**Do this**: From the listing below, copy only the lines running from the line that contains "The Blender Python" to the line that contains "tag(root2, 'dark brown", both included.

**Available data**:
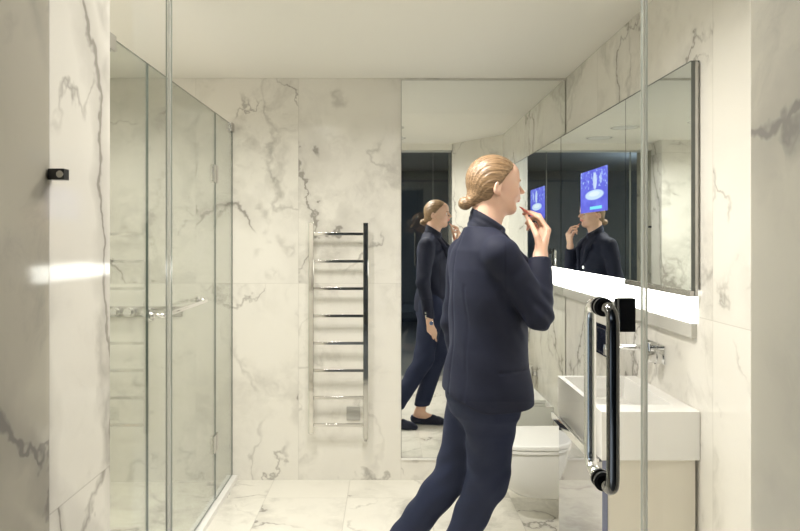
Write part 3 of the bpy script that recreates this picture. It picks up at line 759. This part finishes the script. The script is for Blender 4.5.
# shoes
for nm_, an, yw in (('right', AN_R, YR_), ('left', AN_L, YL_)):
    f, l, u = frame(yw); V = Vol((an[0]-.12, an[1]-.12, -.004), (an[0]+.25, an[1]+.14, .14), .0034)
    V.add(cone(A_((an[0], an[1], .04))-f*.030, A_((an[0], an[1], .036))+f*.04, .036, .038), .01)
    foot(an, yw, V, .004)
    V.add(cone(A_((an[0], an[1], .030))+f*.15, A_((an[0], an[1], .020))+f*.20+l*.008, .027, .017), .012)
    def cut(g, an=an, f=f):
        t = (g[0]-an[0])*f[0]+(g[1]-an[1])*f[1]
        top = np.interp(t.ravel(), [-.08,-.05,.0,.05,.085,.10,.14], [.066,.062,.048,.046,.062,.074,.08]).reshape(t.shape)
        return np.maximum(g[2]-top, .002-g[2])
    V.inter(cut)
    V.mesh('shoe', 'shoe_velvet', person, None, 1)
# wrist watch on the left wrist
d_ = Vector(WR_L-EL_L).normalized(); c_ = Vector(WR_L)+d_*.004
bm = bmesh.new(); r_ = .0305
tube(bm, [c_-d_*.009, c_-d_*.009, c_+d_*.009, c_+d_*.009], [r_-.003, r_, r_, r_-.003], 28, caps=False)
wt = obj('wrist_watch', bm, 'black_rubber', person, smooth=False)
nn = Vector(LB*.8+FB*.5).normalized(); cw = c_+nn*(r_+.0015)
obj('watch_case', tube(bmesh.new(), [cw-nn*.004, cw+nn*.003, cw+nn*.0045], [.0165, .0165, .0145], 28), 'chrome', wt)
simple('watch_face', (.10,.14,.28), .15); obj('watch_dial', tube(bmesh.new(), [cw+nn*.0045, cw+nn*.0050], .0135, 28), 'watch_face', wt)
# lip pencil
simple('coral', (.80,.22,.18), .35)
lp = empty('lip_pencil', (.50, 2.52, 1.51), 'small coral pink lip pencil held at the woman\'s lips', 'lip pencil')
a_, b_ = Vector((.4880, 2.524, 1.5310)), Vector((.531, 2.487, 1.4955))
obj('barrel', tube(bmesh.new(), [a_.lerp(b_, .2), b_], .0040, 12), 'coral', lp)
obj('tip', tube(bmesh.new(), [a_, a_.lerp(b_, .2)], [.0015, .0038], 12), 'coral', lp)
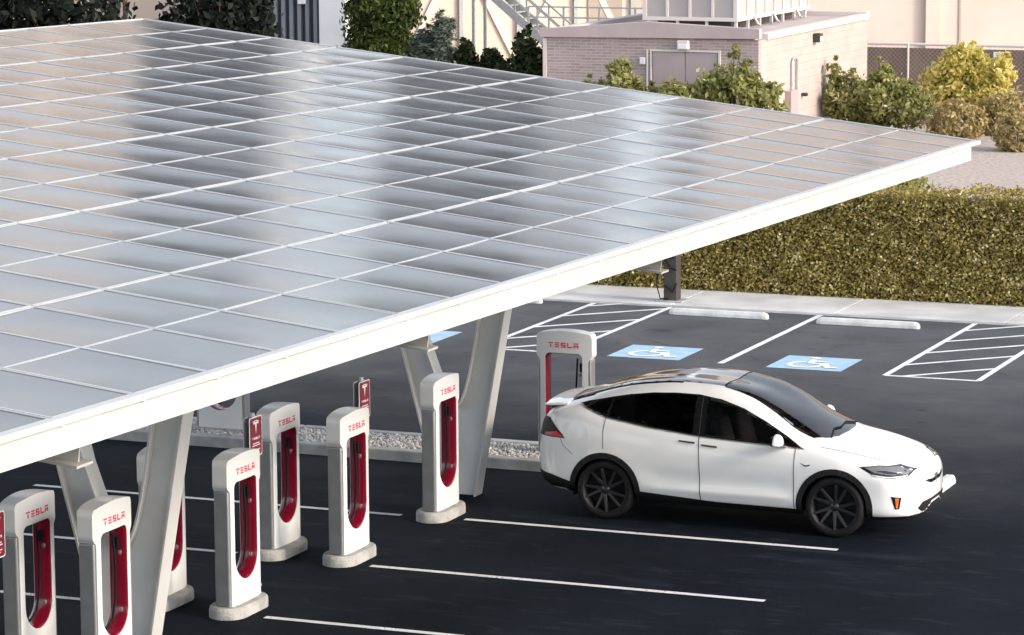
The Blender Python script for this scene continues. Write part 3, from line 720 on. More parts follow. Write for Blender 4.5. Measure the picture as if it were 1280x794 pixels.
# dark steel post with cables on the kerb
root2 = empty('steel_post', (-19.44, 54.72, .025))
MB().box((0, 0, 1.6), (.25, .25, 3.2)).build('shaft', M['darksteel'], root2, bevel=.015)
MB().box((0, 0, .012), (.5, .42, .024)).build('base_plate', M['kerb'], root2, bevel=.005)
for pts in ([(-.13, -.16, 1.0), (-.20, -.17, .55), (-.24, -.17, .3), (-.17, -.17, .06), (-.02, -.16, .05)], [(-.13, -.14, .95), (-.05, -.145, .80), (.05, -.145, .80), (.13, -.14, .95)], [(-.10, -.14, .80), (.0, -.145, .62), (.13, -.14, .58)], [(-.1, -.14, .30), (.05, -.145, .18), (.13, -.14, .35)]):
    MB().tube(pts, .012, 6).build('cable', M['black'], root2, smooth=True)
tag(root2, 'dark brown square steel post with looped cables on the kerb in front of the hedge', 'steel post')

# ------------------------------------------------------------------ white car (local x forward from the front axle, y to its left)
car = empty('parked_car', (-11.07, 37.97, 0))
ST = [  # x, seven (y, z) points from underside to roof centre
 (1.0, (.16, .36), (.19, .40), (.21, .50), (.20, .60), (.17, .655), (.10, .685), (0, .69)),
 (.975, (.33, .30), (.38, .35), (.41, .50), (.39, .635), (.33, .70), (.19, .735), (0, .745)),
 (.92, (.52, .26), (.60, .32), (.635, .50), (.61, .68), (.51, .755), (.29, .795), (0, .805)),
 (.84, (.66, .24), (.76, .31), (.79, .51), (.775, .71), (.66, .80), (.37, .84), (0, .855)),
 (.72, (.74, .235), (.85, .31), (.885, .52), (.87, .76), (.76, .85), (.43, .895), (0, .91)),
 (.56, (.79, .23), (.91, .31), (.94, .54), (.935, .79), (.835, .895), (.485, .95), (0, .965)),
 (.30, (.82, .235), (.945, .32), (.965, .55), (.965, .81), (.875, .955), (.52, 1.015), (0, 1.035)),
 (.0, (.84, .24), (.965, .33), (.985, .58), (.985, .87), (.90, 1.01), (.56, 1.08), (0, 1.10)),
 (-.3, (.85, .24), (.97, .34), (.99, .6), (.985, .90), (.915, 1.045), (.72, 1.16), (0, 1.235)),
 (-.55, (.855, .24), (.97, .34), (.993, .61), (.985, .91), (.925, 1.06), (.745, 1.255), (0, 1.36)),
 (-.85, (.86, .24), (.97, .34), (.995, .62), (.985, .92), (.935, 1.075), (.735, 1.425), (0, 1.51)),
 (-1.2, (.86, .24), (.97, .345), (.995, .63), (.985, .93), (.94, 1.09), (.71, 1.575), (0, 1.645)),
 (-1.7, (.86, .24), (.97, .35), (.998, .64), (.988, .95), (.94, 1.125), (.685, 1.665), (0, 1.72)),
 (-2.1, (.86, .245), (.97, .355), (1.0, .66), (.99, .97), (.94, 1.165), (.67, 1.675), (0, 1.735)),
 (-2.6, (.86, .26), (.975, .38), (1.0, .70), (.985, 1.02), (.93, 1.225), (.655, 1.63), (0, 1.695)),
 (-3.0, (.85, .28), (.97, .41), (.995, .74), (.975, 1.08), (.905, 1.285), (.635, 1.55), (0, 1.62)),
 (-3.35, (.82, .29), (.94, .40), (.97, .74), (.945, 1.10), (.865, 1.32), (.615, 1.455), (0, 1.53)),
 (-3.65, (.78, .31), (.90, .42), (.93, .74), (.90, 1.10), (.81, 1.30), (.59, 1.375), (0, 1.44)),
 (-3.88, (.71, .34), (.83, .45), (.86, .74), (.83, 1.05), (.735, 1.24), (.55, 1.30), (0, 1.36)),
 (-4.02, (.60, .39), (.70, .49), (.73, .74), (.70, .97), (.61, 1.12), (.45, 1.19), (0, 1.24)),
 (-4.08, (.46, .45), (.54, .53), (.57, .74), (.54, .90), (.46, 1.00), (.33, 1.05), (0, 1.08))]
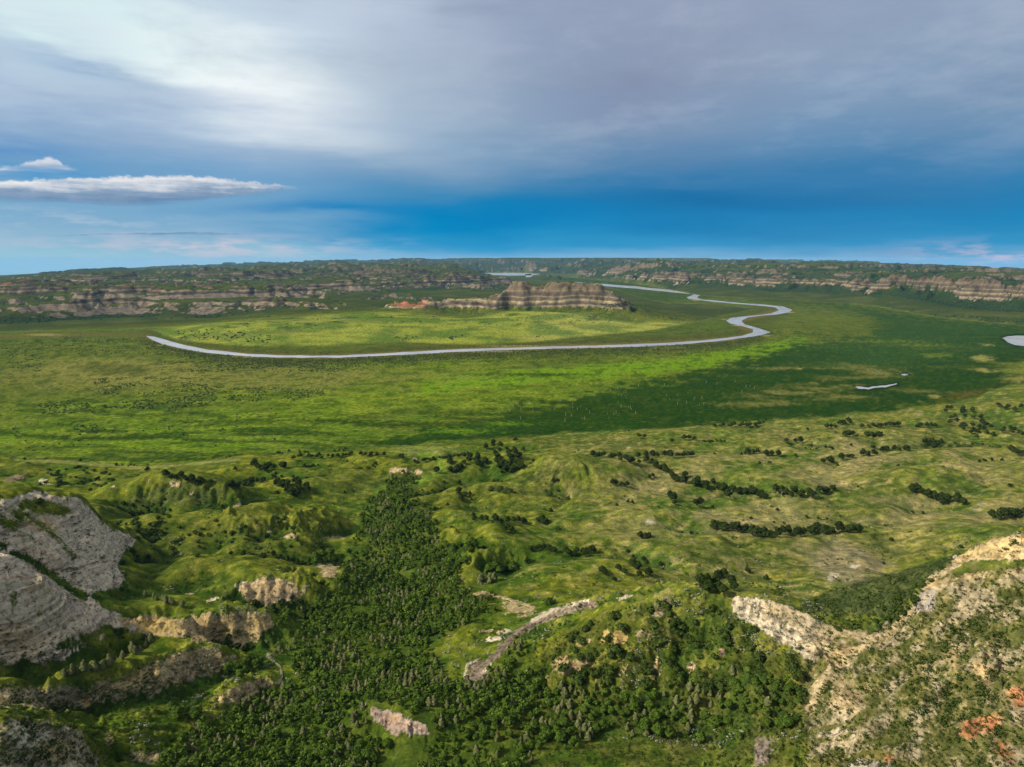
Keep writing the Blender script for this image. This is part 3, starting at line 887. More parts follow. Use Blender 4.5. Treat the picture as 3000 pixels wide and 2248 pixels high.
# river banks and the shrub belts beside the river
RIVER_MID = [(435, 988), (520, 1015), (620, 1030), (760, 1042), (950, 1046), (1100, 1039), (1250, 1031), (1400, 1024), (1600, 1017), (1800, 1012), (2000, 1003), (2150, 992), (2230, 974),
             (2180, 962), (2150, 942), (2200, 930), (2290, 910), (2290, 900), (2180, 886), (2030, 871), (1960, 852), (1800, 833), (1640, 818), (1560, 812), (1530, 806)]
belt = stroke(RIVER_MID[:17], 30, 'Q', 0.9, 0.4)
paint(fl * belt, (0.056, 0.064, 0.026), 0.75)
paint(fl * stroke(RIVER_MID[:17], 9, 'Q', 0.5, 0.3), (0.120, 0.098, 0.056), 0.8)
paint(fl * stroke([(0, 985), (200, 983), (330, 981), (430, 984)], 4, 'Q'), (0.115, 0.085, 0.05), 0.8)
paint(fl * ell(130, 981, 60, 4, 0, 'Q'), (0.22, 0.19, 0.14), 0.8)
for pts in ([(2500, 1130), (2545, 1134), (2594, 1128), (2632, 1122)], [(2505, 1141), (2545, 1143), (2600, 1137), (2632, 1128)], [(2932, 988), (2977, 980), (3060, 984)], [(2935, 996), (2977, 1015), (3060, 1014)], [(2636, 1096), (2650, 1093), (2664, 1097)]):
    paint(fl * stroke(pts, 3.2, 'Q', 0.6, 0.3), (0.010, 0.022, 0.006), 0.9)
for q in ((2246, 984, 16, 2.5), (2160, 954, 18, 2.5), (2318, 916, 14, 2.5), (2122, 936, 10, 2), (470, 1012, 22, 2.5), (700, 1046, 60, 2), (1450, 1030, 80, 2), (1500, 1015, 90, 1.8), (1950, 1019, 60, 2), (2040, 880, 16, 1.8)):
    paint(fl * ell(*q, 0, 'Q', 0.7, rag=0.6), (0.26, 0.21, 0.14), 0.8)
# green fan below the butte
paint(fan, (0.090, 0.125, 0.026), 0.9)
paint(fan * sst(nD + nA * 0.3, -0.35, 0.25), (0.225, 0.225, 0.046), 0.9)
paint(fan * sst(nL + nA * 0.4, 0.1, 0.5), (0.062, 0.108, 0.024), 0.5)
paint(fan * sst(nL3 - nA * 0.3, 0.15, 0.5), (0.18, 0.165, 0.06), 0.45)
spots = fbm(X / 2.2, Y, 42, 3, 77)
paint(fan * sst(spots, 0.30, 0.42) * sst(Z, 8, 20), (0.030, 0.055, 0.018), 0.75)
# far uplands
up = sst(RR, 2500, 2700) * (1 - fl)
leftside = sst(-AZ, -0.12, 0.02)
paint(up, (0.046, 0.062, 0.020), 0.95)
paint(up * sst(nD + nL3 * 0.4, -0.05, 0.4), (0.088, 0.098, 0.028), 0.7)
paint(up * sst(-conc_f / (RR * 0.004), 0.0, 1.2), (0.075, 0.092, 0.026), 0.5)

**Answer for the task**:
The Blender Python script for this scene continues. Write part 3, from line 720 on. More parts follow. Write for Blender 4.5. Measure the picture as if it were 1280x794 pixels.
# dark steel post with cables on the kerb
root2 = empty('steel_post', (-19.44, 54.72, .025))
MB().box((0, 0, 1.6), (.25, .25, 3.2)).build('shaft', M['darksteel'], root2, bevel=.015)
MB().box((0, 0, .012), (.5, .42, .024)).build('base_plate', M['kerb'], root2, bevel=.005)
for pts in ([(-.13, -.16, 1.0), (-.20, -.17, .55), (-.24, -.17, .3), (-.17, -.17, .06), (-.02, -.16, .05)], [(-.13, -.14, .95), (-.05, -.145, .80), (.05, -.145, .80), (.13, -.14, .95)], [(-.10, -.14, .80), (.0, -.145, .62), (.13, -.14, .58)], [(-.1, -.14, .30), (.05, -.145, .18), (.13, -.14, .35)]):
    MB().tube(pts, .012, 6).build('cable', M['black'], root2, smooth=True)
tag(root2, 'dark brown square steel post with looped cables on the kerb in front of the hedge', 'steel post')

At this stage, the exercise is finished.